Delos 27: Aldo Carotenuto: La nostra ossessione preferita di

Marco Spagnoli

aldo carotenuto:

la nostra ossessione preferita

Aldo Carotenuto è uno dei maggiori conoscitori e studiosi del pensiero di Jung. Autore di numerosi saggi (I sotterranei dell'anima, La strategia di Peter Pan, La chiamata del Daimon, sono solo alcuni titoli) su svariate tematiche presenti all'interno della psicanalisi. Carotenuto ha pubblicato, recentemente, presso Bompiani Il fascino discreto dell'orrore (pagine 377, lire 16.000) saggio dedicato all'arte, al cinema e alla letteratura fantastica. Un viaggio e uno studio del fantastico e dell' horror da Poe a Stephen King, da Kafka a Bosch.

Delos: Professor Carotenuto, Quentin Tarantino ha dichiarato che la violenza è divertente, da un punto di vista cinematografico. Lei crede che sia un'affermazione fondata?

Carotenuto: Dipende dal significato che diamo alla parola divertente. Se essa diventa sinonimo di "spettacolare", possiamo ben comprendere l'affermazione di Tarantino. La violenza con le sue tinte fosche e con i suoi toni forti è sicuramente spettacolare nella misura in cui ingigantisce, fino alla parodia, i canoni del vivere ordinario.

Delos: Il cinema di avventura oggi è fatto di sparatorie, di morte, di assassinii. Perché la violenza è un ingrediente di successo? E' davvero così indispensabile oppure è solo un alibi per dare sfogo ai propri lati oscuri?

Carotenuto: Il cinema di avventura è all'insegna della spettacolarità e del coraggio: dominano come nei miti, le gesta dell'eroe che, nell'eterna lotta tra il Bene e il Male, si dibatte per una giusta causa; ma non c'è vittoria che possa essere conseguita senza pagare l'amaro prezzo del dolore. Non si tratta, dunque, di un alibi, ma di una sorta di leit motiv dell'esistenza umana reso però a dimensione della grandiosità cinematografica.
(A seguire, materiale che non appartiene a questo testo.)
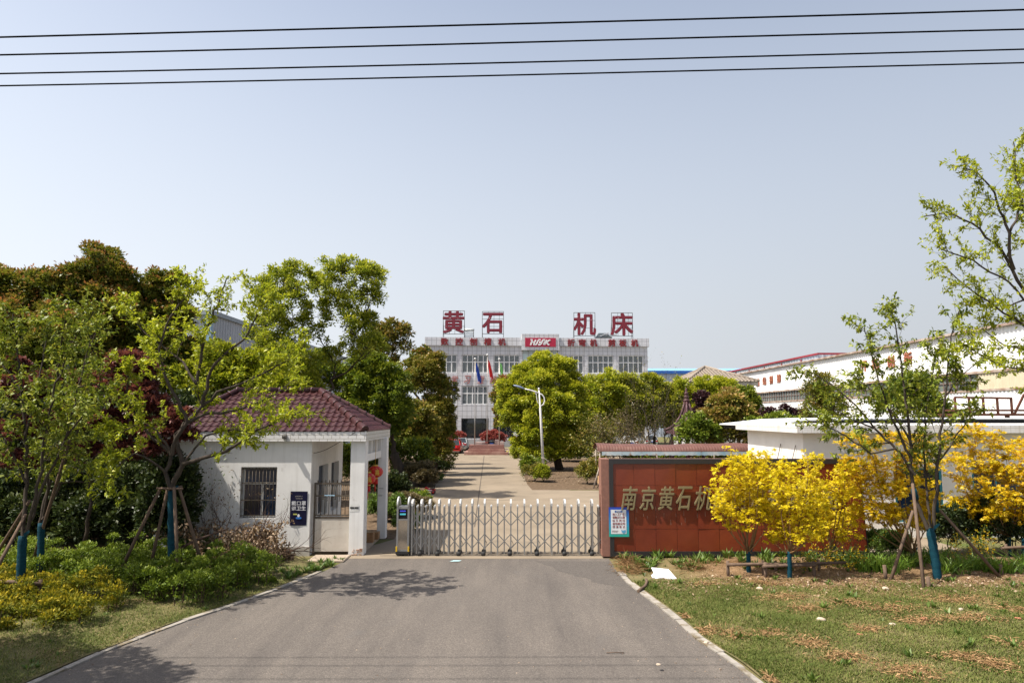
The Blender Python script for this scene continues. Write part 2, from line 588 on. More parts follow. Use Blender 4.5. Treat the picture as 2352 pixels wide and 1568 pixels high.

Delos: L'horror e il fantastico sono da sempre presenti nel cinema. Che cos'è cambiato dai primi film di questo genere? In che modo si è evoluto il linguaggio di queste pellicole?

Carotenuto: La pura evocazione di questi primi film è stata via via, soppiantata dalla crescente esplicitazione dell'immagine violenta; probabilmente anche in ragione dello sviluppo conseguito dalle tecniche di ripresa e di una progressiva assuefazione dello spettatore alle "scene forti". Ricordo ancora la suspense e la suggestione della scena dell'assassinio nella doccia di Psycho, il film di Alfred Htichcock in cui la semplice visione del coltello bastava a bloccare il respiro...forse dovremmo dire che la cinematografia moderna manca di immaginazione. Tutto è fin troppo reale e fine a stesso, totalmente privo di un piano simbolico e catartico.
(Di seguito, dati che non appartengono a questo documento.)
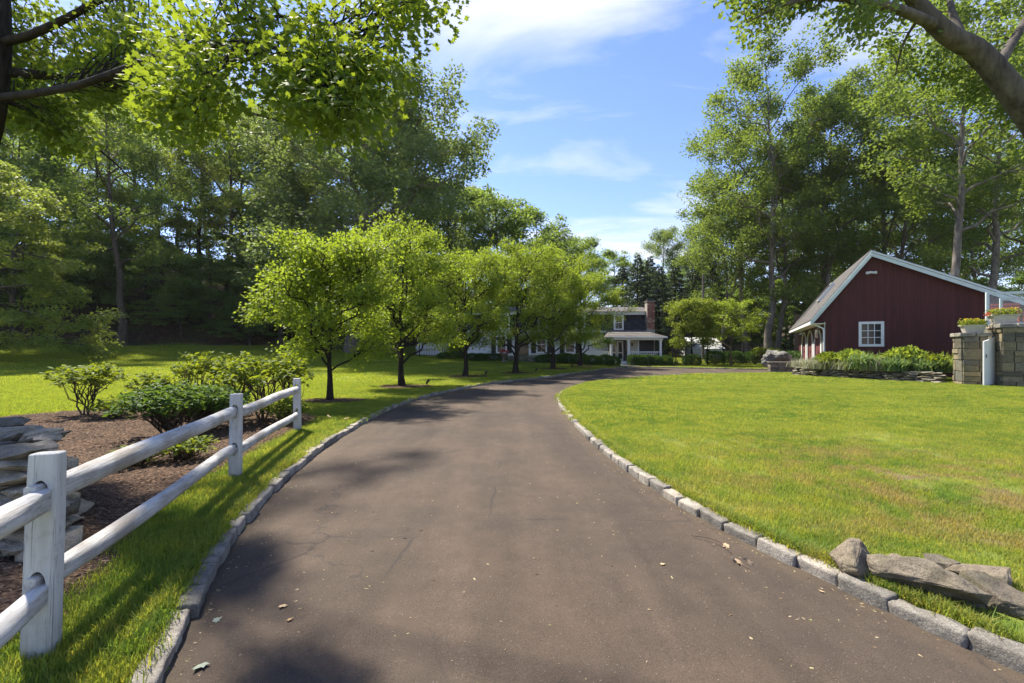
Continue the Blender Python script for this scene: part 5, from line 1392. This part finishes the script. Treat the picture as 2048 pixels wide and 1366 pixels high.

Delos: A cosa è dovuto il successo del cinema horror e del cinema fantastico?

Carotenuto: La fascinazione dell'horror nasce da un bisogno provocatorio di sovvertire la realtà, il quotidiano, in maniera dura e inequivocabile. Emergono allora gli aspetti solitamente in ombra della nostra personalità, quelli lungamente sedati dal buon senso comune e che chiedono immediato riscatto.

Delos: E' davvero possibile diventare violenti tramite il cinema?
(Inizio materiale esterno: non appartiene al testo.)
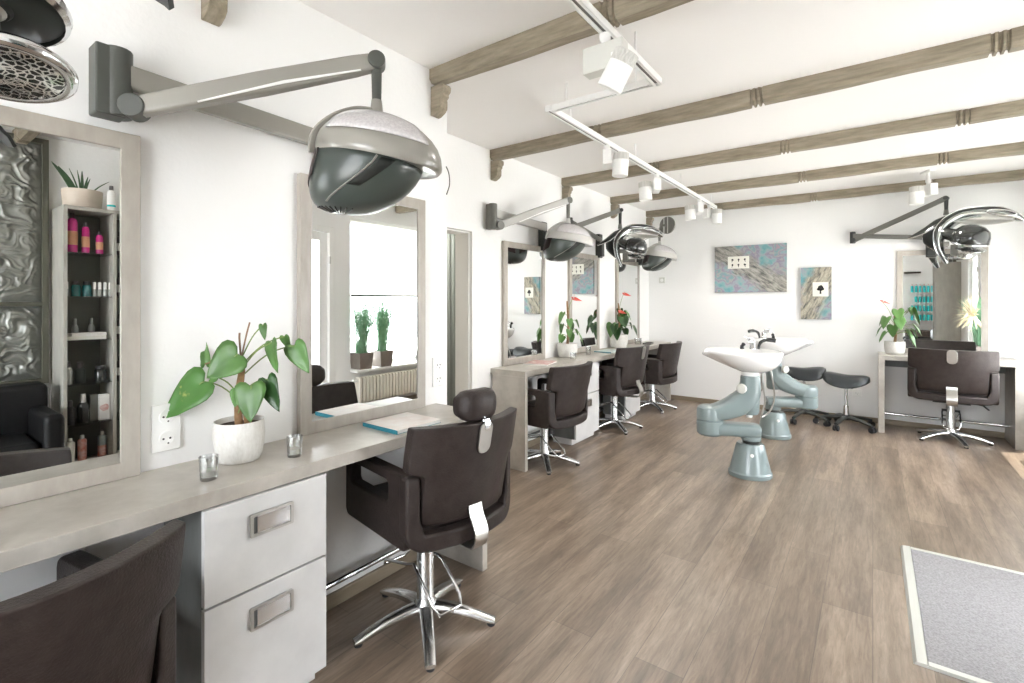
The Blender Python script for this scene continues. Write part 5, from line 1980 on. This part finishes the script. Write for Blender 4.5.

Carotenuto: Non credo che la violenza sia assimilabile per suggestione indotta, credo piuttosto che le modalità attraverso cui tale violenza si esprime siano imitabili, a patto che sussista una certa disposizione di fondo al gesto aggressivo. Leggere racconti fantascientifici, abbandonarsi a visioni cinematografiche cruente possono essere occasioni per catapultarsi "altrove", in una realtà che, forse, non è del tutto estranea alla nostra natura, ma che proprio perché è visibile costituisce anche un confronto e un avvertimento. Certo, si può sempre cadere vittime della suggestione e pensare che la fiction sia quotidianetà, ma allora ciò che finisce "sotto accusa" è il nostro personale senso critico della realtà.

Delos: A Cannes Wim Wenders presenta un film dal titolo inequivocabile: La fine della violenza. E' davvero possibile, e ha un senso, pensare di limitare l'uso di esempio violenti nei film?

Carotenuto: E' auspicabile che si tratti della fine di quel "realismo" cinematografico e televisivo privo di simbolizzazione, che non lascia spazio all'immaginazione e all'intuizione, dove tutto è fin troppo trasparente e autentico. La vera violenza è proprio quella che annienta la speranza, quella che ci lascia senza parole e senza pensieri. Recuperare una dimensione simbolica dell'immagine, significa recuperare la propria capacità di intervenire sui dolori della vita. In questo senso La fine della violenza potrebbe essere la morte dello spettatore passivo.